Luckily for me (and for any of you with a similar interest), a very dedicated and talent fellow by the name of F. Douglas Wall is currently working on and soon to finish just such a game. Entitled, Adventures in Oz, the game is not far from being released with a pretty nifty cover and some really cool ideas. If you've been itching to game somewhere over the rainbow or just want to add something different to a fantasy game you're already playing, I highly recommend checking out his blog and related sites.

Go and hear the Wizard discuss his project at the Royal Blog of Oz.

It's a Twister!

Barking Alien

Tuesday, September 1, 2009

Games of Future Past

Aldrin 'Buzz' Aw, a fantastic artist and an old and dear friend from my youth, sent me this picture which he dug up while excavating some ancient tomb no doubt...

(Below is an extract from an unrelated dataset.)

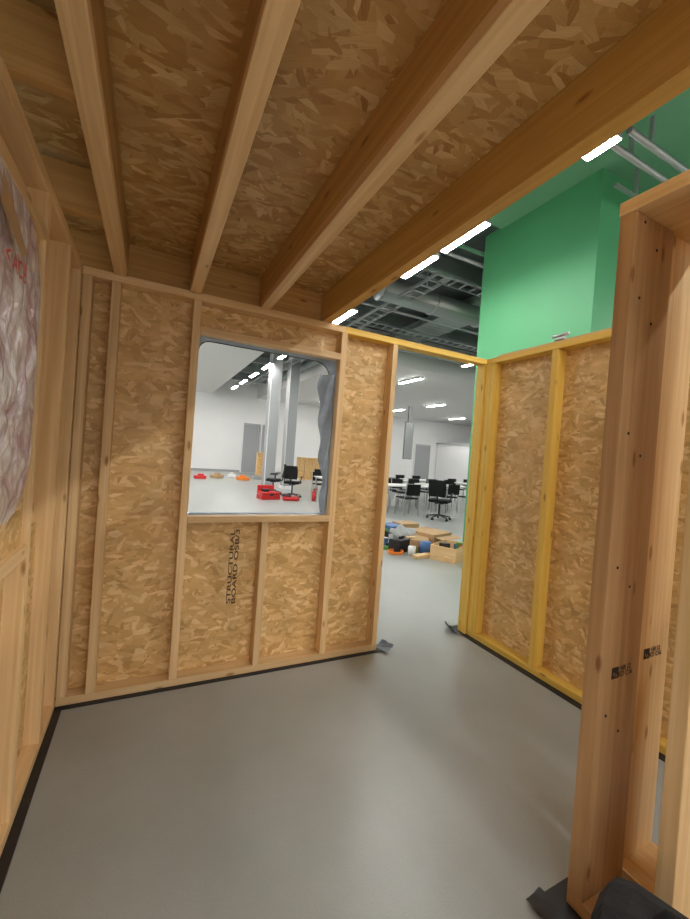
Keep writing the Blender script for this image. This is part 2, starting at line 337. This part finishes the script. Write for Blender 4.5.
# near partition
wp=empty('wall_partition'); PX0,PX1=1.37,1.60
board('bottom_plate',PX0,PX1,-.6,.82,.006,.05,ROSE,wp); board('top_plate',PX0-.005,PX1,-.6,.822,WT-PT,WT,PINE,wp)
board('stud_1',PX0,PX1,.768,.82,.05,WT-PT,ROSE,wp); board('stud_2',PX0,PX1,.53,.575,.05,WT-PT,PINE,wp); board('stud_3',PX0,PX1,.0,.045,.05,WT-PT,ROSE,wp)
board('post_outer',1.63,1.86,.80,.845,.05,WT-.02,PINE,wp); board('outer_plate',1.63,1.86,-.6,.845,.006,.05,PINE,wp); board('outer_stud',1.63,1.86,.50,.545,.05,WT-PT,PINE,wp); board('outer_top_plate',1.63,1.86,-.6,.845,WT-.02,WT+.02,PINE,wp)
panel('damp_proof_course',PX0-.05,PX1+.25,-.6,.87,.001,.005,DPC,wp)
def stamp(name,x,y,z,s=1):
    b=B(); k=0; rnd=random.Random(7)
    for i in range(7):
        for j in range(7):
            if rnd.random()<.62 or i in(0,6) or j in (0,6): b.box(x+i*.0055*s,x+i*.0055*s+.0052*s,y-.0008,y,z+j*.0055*s,z+j*.0055*s+.0052*s,INKD)
    b.done(name,wp)
    text(name+'_text','HB 12\nKD C16',.024*s,Matrix.Translation((x+.078*s,y-.001,z+.02))@Matrix.Rotation(math.radians(90),4,'X'),wp,INKD,.03)
stamp('grade_stamp',1.435,.7675,.79); stamp('grade_stamp_2',1.69,.7995,.80)
b=B()
for z in (.6,1.1,1.55,2.0,2.25): b.cyl((1.5,.766,z),(1.5,.769,z),.005,BLACK,seg=10).cyl((1.42,.766,z+.07),(1.42,.769,z+.07),.005,BLACK,seg=10)
b.done('screw_heads',wp)

def flap(name,cx,cy,sx,sy,h,mat,rot):
    b=B(); n=12; vs=[];
    for j in range(n+1):
        for i in range(n+1):
            u=i/n-.5; v=j/n-.5; z=.008+h*max(0,u+.1)**2*4+h*.35*abs(math.sin(u*7+v*5)); vs.append((u*sx,v*sy,z))
    fs=[(j*(n+1)+i,j*(n+1)+i+1,(j+1)*(n+1)+i+1,(j+1)*(n+1)+i) for j in range(n) for i in range(n)]
    return b.faces(vs,fs,mat,True).done(name,None,(cx,cy,0),rot)
flap('membrane_offcut',1.71,2.56,.10,.12,.02,DPCG,.3); flap('membrane_offcut',2.47,2.64,.07,.16,.03,DPC,2.9); flap('membrane_offcut',1.29,.80,.09,.16,.006,DPC,3.3)

# roof
rf=empty('ceiling_timber'); JZ0,JZ1=WT,2.59
for i,x in enumerate([-.235,.155,.575]):
    board('joist_%d'%i,x,x+.06,-.6,2.60,JZ0+.001,JZ1,DARKP,rf)
    board('joist_underside_%d'%i,x-.001,x+.061,-.6,2.549,JZ0-.012,JZ0+.03,PINE,rf)  # paler strip along the underside of each joist
board('edge_beam',1.015,1.075,-.6,2.64,WT+.001,2.64,BEAM,rf)
board('rim_board',-.8,1.012,2.602,2.64,WT+.001,JZ1,DARKP,rf)
for i,y in enumerate([.66,1.30,1.96]): board('blocking_%d'%i,-.8,-.237,y,y+.045,WT+.002,JZ1-.02,DARKP,rf)
panel('osb_deck',-.85,1.013,-.6,2.64,JZ1,JZ1+.02,OSBC,rf)

# ---------------------------------------------------------------- furniture
def office_chair(loc,rot,sc=1):
    e=empty('office_chair',loc,rot)
    b=B()
    for k in range(5):
        a=k*2*math.pi/5; c,s=math.cos(a),math.sin(a)
        b.cyl((0,0,.12),(c*.3,s*.3,.075),.022,BLACK,.014,seg=8)
        b.cyl((c*.3-s*.025,s*.3+c*.025,.03),(c*.3+s*.025,s*.3-c*.025,.03),.03,BLACK,seg=12); b.cyl((c*.3,s*.3,.04),(c*.3,s*.3,.09),.01,BLACK,seg=6)
    b.cyl((0,0,.1),(0,0,.42),.028,METAL); b.box(-.1,.1,-.1,.1,.40,.44,BLACK,.01); b.done('base',e)
    B().box(-.25,.25,-.24,.24,.44,.52,FABB,.03).done('seat',e)
    b=B(); n=8; vs=[]
    for side in (0,.045):
        for j in range(n+1):
            for i in range(n+1):
                u=i/n*2-1; v=j/n; w=.22*(1-.12*(2*v-1)**2); vs.append((u*w,.25+side+.06*v-.05*u*u*-1*.6+.03*math.sin(v*3.14),.60+v*.42))
    q=(n+1)**2
    fs=[(s*q+j*(n+1)+i,s*q+j*(n+1)+i+1,s*q+(j+1)*(n+1)+i+1,s*q+(j+1)*(n+1)+i) for s in (0,1) for j in range(n) for i in range(n)]
    rim=[j for j in range(n+1)]+[j*(n+1)+n for j in range(1,n+1)]+[n*(n+1)+i for i in range(n-1,-1,-1)]+[j*(n+1) for j in range(n-1,0,-1)]
    fs+=[(rim[k],rim[(k+1)%len(rim)],q+rim[(k+1)%len(rim)],q+rim[k]) for k in range(len(rim))]
    b.faces(vs,fs,FABB,True); b.cyl((0,.12,.42),(0,.30,.48),.02,BLACK); b.cyl((0,.30,.47),(0,.32,.75),.02,BLACK); b.done('backrest',e)
    b=B()
    for s in (-1,1): b.cyl((s*.25,.05,.47),(s*.29,.05,.66),.014,BLACK,seg=8).box(s*.29-.03,s*.29+.03,-.12,.14,.66,.69,BLACK,.01)
    b.done('armrests',e); return e
def meeting_chair(loc,rot):
    e=empty('meeting_chair',loc,rot); b=B()
    for sx in (-.22,.22):
        b.cyl((sx,-.2,0),(sx,-.2,.44),.012,METAL,seg=8).cyl((sx,.24,0),(sx,.2,.44),.012,METAL,seg=8).cyl((sx,.2,.44),(sx,.26,.85),.012,METAL,seg=8).cyl((sx,-.2,.44),(sx,.2,.44),.012,METAL,seg=8)
    b.done('frame',e); B().box(-.22,.22,-.22,.2,.44,.48,FABB,.015).done('seat',e)
    B().box(-.21,.21,.22,.25,.56,.86,FABB,.01,M=Matrix.Rotation(math.radians(-3),4,'X')).done('backrest',e)
def table(loc,rot,l=1.6,w=.8):
    e=empty('meeting_table',loc,rot); B().box(-l/2,l/2,-w/2,w/2,.72,.75,TABLEW,.005).done('top',e); b=B()
    for sx in (-1,1):
        for sy in (-1,1): b.cyl((sx*(l/2-.06),sy*(w/2-.06),0),(sx*(l/2-.06),sy*(w/2-.06),.72),.02,METAL,seg=10)
        b.box(sx*(l/2-.06)-.015,sx*(l/2-.06)+.015,-w/2+.06,w/2-.06,.68,.72,METAL)
    b.box(-l/2+.06,l/2-.06,-.015,.015,.68,.72,METAL); b.done('legs',e)
office_chair((4.15,12.1,0),2.6); office_chair((3.75,12.9,0),-1.9)
office_chair((6.75,8.0,0),2.2)
TB=((6.6,9.4),(8.4,9.9),(7.4,11.6),(9.4,12.2),(11.2,11.2),(5.5,11.3),(6.4,13.4))
for x,y in TB:
    table((x,y,0),0)
    for dx,sy in ((-.4,-1),(.4,-1),(-.4,1),(.4,1)):
        if (x,y,dx,sy)==(6.6,9.4,.4,-1): continue
        meeting_chair((x+dx,y+sy*.72,0),0 if sy>0 else math.pi)
e=empty('red_tool_case',(3.25,11.6,0),.2)
B().box(-.3,.3,-.2,.2,0,.14,RED,.02).box(-.3,.3,-.2,.2,.15,.22,RED,.02).box(-.06,.06,-.22,-.2,.12,.18,BLACK,.005).done('case',e)
B().box(-.28,.28,.18,.22,.2,.4,RED,.02,M=None).cyl((-.1,-.24,.3),(.1,-.24,.3),.015,BLACK).done('lid',e)
B().box(-.2,.0,-.05,.12,.22,.3,BLACK,.01).done('tool',e)
e=empty('red_tool_bag',(3.85,11.3,0),-.2); B().box(-.25,.25,-.14,.14,0,.12,RED,.05).box(-.25,.0,-.1,.1,.12,.16,BLACK,.015).cyl((-.12,0,.19),(.12,0,.19),.014,BLACK).box(-.13,-.11,-.02,.02,.1,.2,BLACK).box(.11,.13,-.02,.02,.1,.2,BLACK).done('bag',e)
B().cyl((0,0,0),(0,0,.28),.06,RED).sph((0,0,.28),(.06,.06,.05),RED).cyl((0,0,.3),(0,0,.38),.02,BLACK).box(-.02,.1,-.015,.015,.36,.39,BLACK).done('fire_extinguisher',None,(4.55,11.2,0))
def frame(loc,w,h,rot=0):
    b=B()
    x=-w/2
    while x<=w/2+.01: b.box(x-.03,x+.03,-.04,.04,.05,h-.05,PINE[2]); x+=w/3
    b.box(-w/2-.03,w/2+.03,-.05,.05,0,.05,PINE[0]).box(-w/2-.03,w/2+.03,-.05,.05,h-.05,h,PINE[0]); b.box(-w/2,w/2,.05,.065,0,h,OSBX)
    b.done('timber_frame_panel',None,loc,rot)
frame((5.6,20.9,0),1.0,1.3); frame((7.7,19.9,0),1.5,1.2,.2); frame((9.5,19,0),1.0,1.0,-.2)
for i in range(8):
    b=B(); m=[RED,CARD,TABLEW,ORANGE,GREYP][i%5]; b.box(-.25,.25,-.2,.2,0,.14,m,.02).box(-.1,.15,-.1,.1,.14,.22,m,.02); b.done('storage_tub',None,(2.0+i*.62+.2*(i%3),18.2+(i%3)*.8,0),i*.7)
e=empty('tool_and_material_heap',(0,0,0))
def cb(x,y,z,sx,sy,sz,m,r=0,name='box'):
    B().box(-sx/2,sx/2,-sy/2,sy/2,0,sz,m,.008).done(name,e,(x,y,z),r)
b=B()
b.box(-.3,.3,-.2,-.185,0,.22,PINE[0]).box(-.3,.3,.185,.2,0,.22,PINE[0]).box(-.3,-.285,-.185,.185,0,.22,PINE[1]).box(.285,.3,-.185,.185,0,.22,PINE[1]).box(-.285,.285,-.185,.185,0,.015,PINE[0]); b.done('open_crate',e,(4.25,4.72,0),.5)
b=B(); b.box(-.28,.28,-.2,.2,0,.26,CARD,.005); b.box(-.28,.28,-.36,-.2,.255,.26,CARD,M=Matrix.Rotation(.15,4,'X')).box(-.28,.28,.2,.36,.255,.26,CARD); b.done('cardboard_box',e,(4.5,5.45,0),.3)
cb(4.1,5.3,0,.5,.3,.2,CARD,.9,'carton'); cb(3.85,4.85,0,.4,.12,.05,PINE[0],.2,'timber_offcut'); cb(4.45,4.4,0,.7,.1,.05,PINE[0],.5,'timber_offcut'); cb(4.2,4.72,.05,.6,.1,.04,PINE[0],.9,'timber_offcut')
cb(3.95,5.95,0,.35,.3,.3,BLUEP,.4,'blue_tub'); cb(4.3,6.0,0,.4,.3,.32,CARD,.1,'carton')
cb(3.72,5.28,0,.4,.22,.2,BLACK,.4,'tool_case'); cb(3.72,5.28,.2,.12,.03,.04,BLACK,.4,'tool_case_handle'); B().sph((3.95,5.6,.15),(.25,.2,.17),GREYP,.35).done('grey_bag',e)
B().sph((4.74,4.72,.1),(.14,.13,.1),ORANGE,.25).done('orange_sack',e); B().sph((3.7,5.95,.12),(.25,.2,.14),GRNC,.3).done('green_cloth',e)
B().cyl((4.0,5.0,0),(4.0,5.0,.2),.09,BLUEP).done('paint_tin',e); B().cyl((3.72,4.98,0),(3.72,4.98,.14),.06,TABLEW).done('white_tin',e)
rnd=random.Random(11); mats=[RED,ORANGE,BLACK,TABLEW,BLUEP,CARD,GREYP,GRNC,PINE[0],BLACK,CARD]
b=B()
for k in range(80):
    t=rnd.random(); x=3.55+t*1.15+rnd.uniform(-.12,.12); y=5.75-t*1.05+rnd.uniform(-.35,.35); s=rnd.uniform(.03,.1); m=mats[k%len(mats)]
    Mr=Matrix.Translation((x,y,0))@Matrix.Rotation(rnd.uniform(0,3),4,'Z')
    z0=rnd.choice([0,0,.02,.12])
    if k%3==0: b.cyl(Mr@Vector((-s,0,z0+.03)),Mr@Vector((s,0,z0+.03)),.03,m,seg=10)
    else: b.box(-s,s,-s*.6,s*.6,0,z0+s*1.2,m,.004,M=Mr)
b.done('loose_tools',e)
B().box(3.5,3.75,6.3,6.6,0,.3,GREYP,.03).done('grey_tub',e); B().sph((3.62,6.45,.3),(.14,.13,.08),ORANGE,.3).done('hi_vis_vest',e)
pts=[(3.5+.12*math.cos(t*.6),5.1+.12*math.sin(t*.6),.015+.004*t/3) for t in range(34)]
tube('orange_cable_coil',pts,.01,ORANGE,e)
e=empty('black_rucksack',(1.15,.42,0),.3)
b=B(); b.box(-.11,.11,-.17,.17,0,.44,FABB,.07); b.box(-.15,-.10,-.12,.12,.04,.22,FABB,.024); b.done('body',e)
tube('carry_handle',[(0,-.05,.43),(0,-.03,.47),(0,.03,.47),(0,.05,.43)],.01,FABB,e)

# ---------------------------------------------------------------- world and camera
w=bpy.data.worlds.new('world'); S.world=w; w.use_nodes=True
w.node_tree.nodes['Background'].inputs[0].default_value=(1,.97,.92,1); w.node_tree.nodes['Background'].inputs[1].default_value=1.3
a=math.radians(26.24); p=math.radians(.65); th=math.radians(4.14)
F=Vector((math.sin(a)*math.cos(p),math.cos(a)*math.cos(p),-math.sin(p))); R=Vector((math.cos(a),-math.sin(a),0)); U=R.cross(F)
Rc=R*math.cos(th)+U*math.sin(th); Uc=-R*math.sin(th)+U*math.cos(th)
cam=bpy.data.cameras.new('camera'); co=bpy.data.objects.new('camera',cam); S.collection.objects.link(co)
M=Matrix((Rc,Uc,-F)).transposed().to_4x4(); M.translation=(0,0,1.48); co.matrix_world=M
cam.sensor_fit='HORIZONTAL'; cam.sensor_width=36; cam.lens=395/690*36; cam.clip_start=.05; cam.clip_end=200
S.camera=co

What you are seeing is the flyer advertising my high school RPG club, circa 1985-1986, as evidenced by the 'Year of the PEGASUS' logo at the top. According the accompanying text, the club played Dungeons & Dragons, Star Trek, Star Wars, Champions, James Bond, Space Opera, Marvel Super Heroes, DC Heroes, Villains & Vigilantes and Many, Many More (says it right there, I didn't make it up).

The illustration by now professional comic book artist Aldrin Aw is very cool and reminiscent of the best Jeff Dee illustrations in my personal opinion. At the time this flyer was made, Aldrin and I would've been 16-17 years old.

Wow. Let's see if I can find more neat the Wayback Machine!